US-California - Luna Kafé - Full Moon 3 - 01/23/97
Diamanda Galas
Schrei X
Mute
The avant-garde is not something that can be easily labeled. Good/bad,
revolutionary/derivative, music/noise all seem irrelevant for they can
all apply at some point and to some degree. One of the reasons for
this is that avant-garde music is extremely subjective--one listener
hears angels while another hears demons. But one thing is for sure, in
the case of Diamanda Galas: it is not for the squeamish.
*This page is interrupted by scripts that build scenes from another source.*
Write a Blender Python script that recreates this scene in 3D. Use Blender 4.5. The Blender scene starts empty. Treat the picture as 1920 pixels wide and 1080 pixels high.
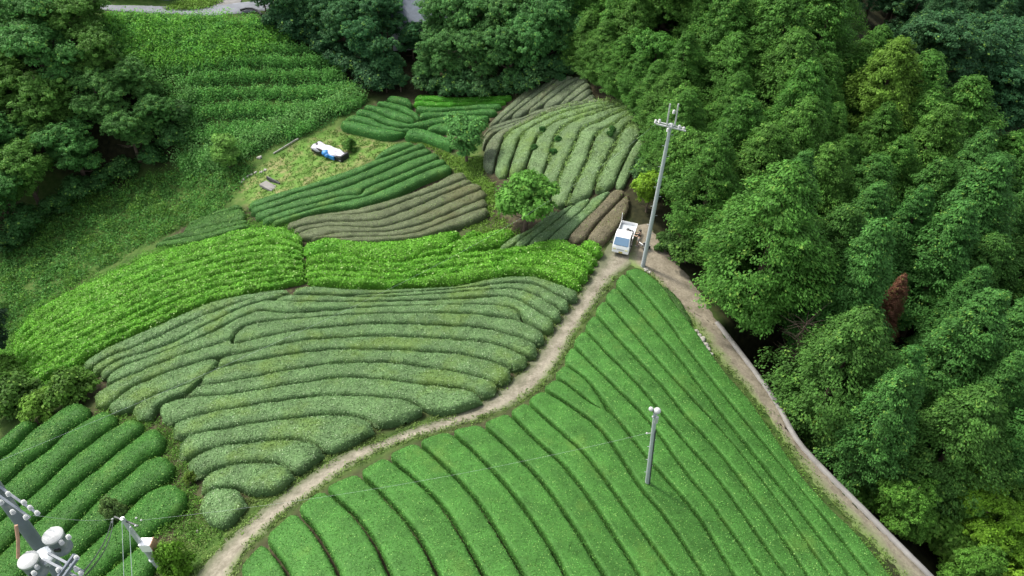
import bpy, bmesh, math, random
import numpy as np
from mathutils import Vector, Matrix

# ---------------------------------------------------------------- camera, light, exposure
SC = bpy.context.scene
COL = SC.collection
cam_d = bpy.data.cameras.new("camera"); cam = bpy.data.objects.new("camera", cam_d); COL.objects.link(cam)
cam_d.sensor_width = 36.0; cam_d.lens = 1350.0 / 1920.0 * 36.0; cam_d.clip_start = 0.5; cam_d.clip_end = 3000
cam.location = (0, 0, 39.0); cam.rotation_euler = (math.radians(90 - 42.0), 0, 0)
SC.camera = cam
SUN_EL, SUN_AZ = math.radians(52), math.radians(-58)      # azimuth from +Y towards +X: behind the field, from the left
W = bpy.data.worlds.new("World"); SC.world = W; W.use_nodes = True
_n = W.node_tree.nodes; _bg = _n.get("Background") or _n.new("ShaderNodeBackground")
_sky = _n.new("ShaderNodeTexSky"); _hs = _n.new("ShaderNodeHueSaturation"); _hs.inputs['Saturation'].default_value = .35; _sky.sky_type = 'NISHITA'; _sky.sun_disc = False
_sky.sun_elevation = SUN_EL; _sky.sun_rotation = SUN_AZ; _sky.dust_density = 3.0; _sky.air_density = 1.0
W.node_tree.links.new(_sky.outputs[0], _hs.inputs['Color']); W.node_tree.links.new(_hs.outputs[0], _bg.inputs[0]); _bg.inputs[1].default_value = 0.15
sun_d = bpy.data.lights.new("sun", 'SUN'); sun_d.energy = 2.1; sun_d.angle = math.radians(7); sun_d.color = (1.0, .95, .84)
sun = bpy.data.objects.new("sun", sun_d); COL.objects.link(sun)
_sv = Vector((math.sin(SUN_AZ) * math.cos(SUN_EL), math.cos(SUN_AZ) * math.cos(SUN_EL), math.sin(SUN_EL)))
sun.rotation_euler = _sv.to_track_quat('Z', 'Y').to_euler(); sun.location = (0, 0, 80)
SC.view_settings.view_transform = 'Standard'; SC.view_settings.look = 'None'; SC.view_settings.gamma = 1.0
SC.view_settings.exposure = 1.2

# ---------------------------------------------------------------- terrain and view geometry
F_PX, PITCH, CAM_Z = 1350.0, math.radians(42.0), 39.0
CP, SP = math.cos(PITCH), math.sin(PITCH)

def ray(px, py):
    a = (np.asarray(px, float) - 960) / F_PX
    b = (540 - np.asarray(py, float)) / F_PX
    return a, b * SP + CP, b * CP - SP          # x, y, z of a ray with unit depth

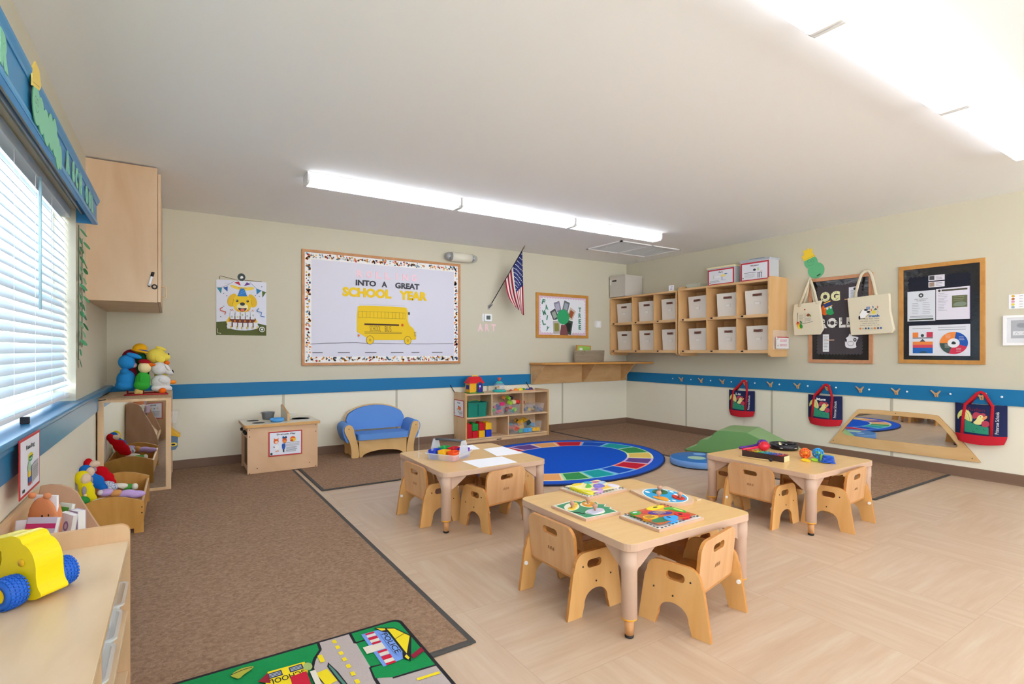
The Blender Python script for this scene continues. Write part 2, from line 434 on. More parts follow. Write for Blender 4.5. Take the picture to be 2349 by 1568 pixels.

Schrei X is based upon Schrei 27, a radio broadcast consisting of
eleven short pieces performed over a span of twenty-seven minutes that
originally aired in 1994. This is preceded by Schrei X Live, a live
presentation of these vignettes interspersed with two more
compositions, featuring texts by Galas, Saint Thomas Aquinas and from
the Book of Job. As anyone who has reviewed this album will inform
you, "schrei" is German for shriek, and there is a lot of shrieking to
be found, together with cackles and moans and shrills and other
assorted guttural outbursts associated with insane asylums and torture
chambers.
So why listen? Unlike the love songs and proclamations of
disillusionment found on many an album, Schrei X explores the
disintegration of the mind left in isolation, the mind
institutionalized or buried alive, the mind repeatedly attacked when
most vulnerable. Out of this nightmarish, assailing isolation comes
pain and suffering, but the mind has defenses. Other voices arise and
sing praise and rejoice at their liberation. Schrei X begins with a
single voice crying out, shrieking, and ends in a chorus of voices
born to fill the solitude of depravation.
As the album itself avows: This is not ambient music.